The matter was taken out of my hands when my father picked up the shuttlecock from the ground, put it firmly into my hands and said, "I think you need some exercise. You are only a shadow of yourself." Then he clarified, "A well fed noontime shadow."
I gave up and said, "OK beta. Let us play."
I watched the other members of our family trickling into their cosy rooms. They were content to see us play from their balconies and wave to us from time to time to boost our morale.
At first I dropped all the shots, there was no victory in my volley and my serves always unerringly landed in the wettest part of the flower beds of the garden. But slowly with encouragement from my nephew, whose cherubic face as a baby is still imprinted on my heart, my game began to improve.
I was reminded of the way his mother used to effortlessly thrash me at the game when we were children. She had very nimble feet and although I was much lighter than her, I am convinced I had wooden legs back then. She played at State levels and I played at Family levels!!
Decades later her son and I were playing another match. I was playing with him and reliving all my days with her. At times I felt she stood there in his avatar and not up there in one of the balconies.

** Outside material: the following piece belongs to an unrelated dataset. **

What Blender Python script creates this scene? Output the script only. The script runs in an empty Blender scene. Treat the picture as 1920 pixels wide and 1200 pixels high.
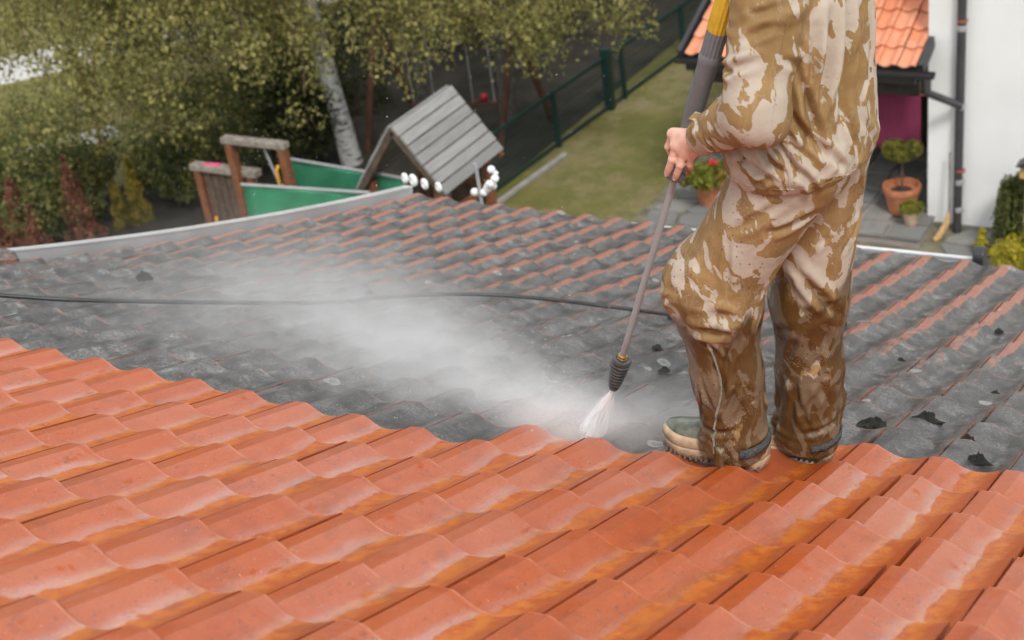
import bpy, bmesh, math, random
import numpy as np
from mathutils import Vector, Matrix

random.seed(7)
rng = np.random.default_rng(7)
scene = bpy.context.scene
COL = scene.collection
R = math.radians

# ------------------------------------------------------------------ camera
cam_data = bpy.data.cameras.new('camera')
cam = bpy.data.objects.new('camera', cam_data)
COL.objects.link(cam)
cam_data.sensor_width = 36.0
cam_data.lens = 51.77
cam_data.clip_start = 0.05
cam_data.clip_end = 2000.0
CAM = Vector((1.15025, -3.39338, 2.49624))
RIGHT = Vector((0.861181, 0.491011, -0.131436))
UP = Vector((-0.143237, 0.482526, 0.864090))
FWD = Vector((-0.487699, 0.725311, -0.485874))
cam.matrix_world = Matrix(((RIGHT.x, UP.x, -FWD.x, CAM.x), (RIGHT.y, UP.y, -FWD.y, CAM.y),
                           (RIGHT.z, UP.z, -FWD.z, CAM.z), (0, 0, 0, 1)))
cam_data.dof.use_dof = True
cam_data.dof.focus_distance = 3.85
cam_data.dof.aperture_fstop = 4.4
scene.camera = cam

# ------------------------------------------------------------------ sky (overcast) and soft sun
SUN_ELEV, SUN_AZ = R(50), R(140)          # azimuth measured from +Y towards +X
world = bpy.data.worlds.new('World')
scene.world = world
world.use_nodes = True
wn = world.node_tree
wn.nodes.clear()
wo = wn.nodes.new('ShaderNodeOutputWorld')
bg = wn.nodes.new('ShaderNodeBackground')
sky = wn.nodes.new('ShaderNodeTexSky')
sky.sky_type = 'NISHITA'
sky.sun_disc = False
sky.sun_elevation = SUN_ELEV
sky.sun_rotation = SUN_AZ
sky.air_density = 1.0
sky.dust_density = 2.0
sky.ozone_density = 1.0
hs = wn.nodes.new('ShaderNodeHueSaturation')
hs.inputs['Saturation'].default_value = 0.22
wn.links.new(sky.outputs[0], hs.inputs['Color'])
cloud = wn.nodes.new('ShaderNodeMix')            # an even cloud layer under the clear sky
cloud.data_type = 'RGBA'
cloud.inputs[0].default_value = 0.75
cloud.inputs[7].default_value = (6.9, 7.0, 7.15, 1)
wn.links.new(hs.outputs[0], cloud.inputs[6])
wn.links.new(cloud.outputs[2], bg.inputs['Color'])
bg.inputs['Strength'].default_value = 0.108
wn.links.new(bg.outputs[0], wo.inputs['Surface'])

sun_data = bpy.data.lights.new('sun', 'SUN')
sun_data.energy = 1.5
sun_data.angle = R(12)
sun_data.color = (1.0, 0.96, 0.90)
sun = bpy.data.objects.new('sun', sun_data)
COL.objects.link(sun)
sd = Vector((math.sin(SUN_AZ) * math.cos(SUN_ELEV), math.cos(SUN_AZ) * math.cos(SUN_ELEV), math.sin(SUN_ELEV)))
sun.rotation_euler = sd.to_track_quat('Z', 'Y').to_euler()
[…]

We played for a long time while the cold breeze dutifully dried our sweat soaked sweaters and faces. Midway in one of our volleys it occurred to me that my nephew could be tired.
I stopped and shouted across the question. He replied with a particularly clever flick of his wrist and sent me rushing to the net. Too late. As I bent to pick up the shuttlecock I heard, "Mausi, let us play some more". I could not help thinking that after all those years I was still being made to run about. First by his mother and now by her son!!
And oh, I have not bought myself any dwelling in the seven hills. Yet.